The Philosophy of Fine Art, volume 3 (of 4) / Hegel's Aesthetik
The objects treated by our science in the first part were the general notion and the reality of beauty in Nature and art, in other words beauty in its truth, and art in its truth, the Ideal in the as yet undeveloped unity of its fundamental principles, independent of its specific content and its distinguishing modes of envisagement.
These more abstract differences, whose devolution we propose at the very commencement of our inquiry briefly to indicate, since it asserts itself equally in all the arts, are identical with that which it is usual to define under the name of rigorous , ideal , and approved style, when indicating the specific styles of art in each case, which are mainly related to the general mode of embodiment and representation, partly as considered in its external shape, and its possession or lack of spontaneity, its simplicity, its surfeit of detail, briefly in all its various aspects, according to which the definition of the content emerges in the external appearance; partly no less in its aspect of the technical elaboration of its sensuous material, in which the art in question gives determinate existence to its content.
For this reason it is no less in accordance with the nature of the fact than it is with the actual course of history that art in its beginnings rather presents us the appearance of artificiality and clumsiness, running largely into incidental detail, and generally overloaded with the elaboration of drapery and the environment of its subject-matter; and precisely in the degree that this external material is more compact and multifarious, to that extent that which is really expressive is reduced to its baldest terms; in other words what is truly the free and vital expression of Spirit in its forms and motion is that which is here least in evidence.
In this respect consequently the primitive and most ancient art-products in all the particular arts are the vehicle of a content that is essentially most abstract, such as simple tales in poetry, theogonies effervescent with abstract thoughts and their incomplete elaboration, single objects of sacred association in stone and wood and so forth, and the representation remains unaccommodating, monotonous or confused, stiff and dry.
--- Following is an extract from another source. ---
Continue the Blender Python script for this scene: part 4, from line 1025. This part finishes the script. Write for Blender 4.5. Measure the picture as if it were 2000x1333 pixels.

More especially in plastic art the facial expression is insipid with a repose which does not so much express spirituality in its essential penetration as a purely animal emptiness, or conversely is remorseless and exaggerated in its emphasis on characteristic traits. In the same way the bodily forms and their motion are devoid of life, the arms, for example, are glued to the body, the legs are not divided, or are clumsily moved, or in angular and constrained modes; and in other respects such figures are ill-shaped, suffer from narrow compression, or are excessively lank and extended. On the other hand we find that much more devotion and industry is spent upon accessories such as drapery, hair, weapons, and ornaments of a similar nature; the folds of the drapery remain wooden and independent, without being able to accommodate themselves to the limbs, just as we may often see for ourselves in images of the Virgin and saints of early times, where they are in part run together in monotonous regularity, and in part are continually broken up in harsh corners, not flowing freely in their lines, but scattered about with diffuseness over too wide a surface. And in the same way the first attempts at poetry are full of breaks, devoid of connection, monotonous, dominated in an abstract way by one idea or emotion, or elsewhere wild, violent, the particular being obscurely assimilated, and the whole as yet not bound together in a secure and ideal organic unity.